Mr Cameron does nothing on immigration, because he can't

Prime Minister David Cameron said migrants will not get benefits for four years. Credit: PA

One might argue that David Cameron has just given a speech about a problem that doesn't exist.

As you would expect, here at ITV News we try simply to concentrate on evidence based analysis. This is what we know our audience wants and what we are legally mandated to do.

So every time there is a story in the papers about benefit migrants or NHS tourism, we dutifully go off to investigate and try to establish the facts. And every time, the answer comes back the same; it isn't really a problem in the way that some are suggesting.

The basic facts seem to be that migrants come here to work, drawn by the dynamic nature of our economy. They are not particularly lured by benefits and certainly not by the NHS.

Both the OBR (the government's maths and spending watchdog) and the independent Institute of Fiscal Studies repeatedly argue that immigration is good for the public finances, because many European immigrants come here, work and pay tax - and then, often, go home.

So we haven't had to pay to educate them and we don't have to pay to care for them in old age. Or to put it another way, we get their economically productive years - and someone else has to pick up the bill for the rest.

Some argue that paying child benefit for children left behind in Poland is a particularly good idea because that way we don't pay to educate their children either, as we would if they were here.
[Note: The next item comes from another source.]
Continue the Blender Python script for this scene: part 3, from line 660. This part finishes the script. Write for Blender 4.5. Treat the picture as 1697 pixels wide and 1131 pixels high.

The issue, if you think there is one (and clearly a lot do), is the sheer number of people coming here.

It doesn't seem to be increasing unemployment, but one might reasonably argue it is depressing wage inflation.

Today, Mr Cameron did nothing whatsoever about this for the simple reason that he can't.

Our European partners - pretty much all of them - simply won't let us.

Even if we left the EU, it is not clear it would make much difference unless we wanted to go back to square one and leave the Economic Area and the single market as it stands and try to negotiate our way back in from outside.

For an economy as big as the UK's, this would be an enormous and very risky step that few politicians outside of UKIP seem really willing to contemplate.

So he has changed quite a lot around benefits. But on the core issue of immigration itself and freedom of movement, the message of this speech is; no change.